Who Reads Indexes?

An index written to generally accepted indexing standards should perform flawlessly, and provide quick efficient access to information. However, if the index is poorly written, the reader becomes frustrated and will very likely move on to the next book.

How exhaustive is the index? A book that is over-indexed lists too many names and topics that are trivial and have little value for the reader. An index that is under-indexed has the opposite problem: the omission of many indexable terms which short-changes and annoys readers who can’t find what they want.

Successful authors recognize that readers prefer to buy books with well written and organized indexes. A good index has a “perceived value” because it gives the readers quick access to information they need within a book.

The index is a map to the book; the gateway to the author’s ideas

The index is for readers who actually read the book but want to look up specific terms used by the author without having to leaf randomly through the book in hope of finding what they want. 

The index is also for readers who do not read the book but who are seeking information by searching for various key words in the index, quickly and efficiently. 

The index is for those readers with very specialized knowledge, who use the book essentially as a reference book, to search for specific terms and concepts quickly and efficiently.

The index is for readers with little time or patience to read the whole book.

The index is for book browsers who want to compare books and decide which to buy.

The index is for librarians who make recommendations on purchases of books, andwho search for information for their clients. Librarians prefer books with indexes.

The index is for academics and scholars who rely on indexes to find very specific information critical to their research.

Based on the above, books with a quality index have increased book sales.
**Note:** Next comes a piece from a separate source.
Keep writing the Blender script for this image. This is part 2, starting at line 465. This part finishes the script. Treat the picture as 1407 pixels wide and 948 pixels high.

In contrast, books published without an index are not generally taken as seriously by readers, reviewers or librarians, and book sales reflect the absence of a quality index.


Miguel De Cervantes “… and for the citation of so many authors, ’tis the easiest thing in nature’. Find out one of these books with an  alphabetical index, and without any farther ceremony, remove it verbatim into your own; at least, such a flourishing train of attendants will give your book a fashionable air, and recommend it for sale.”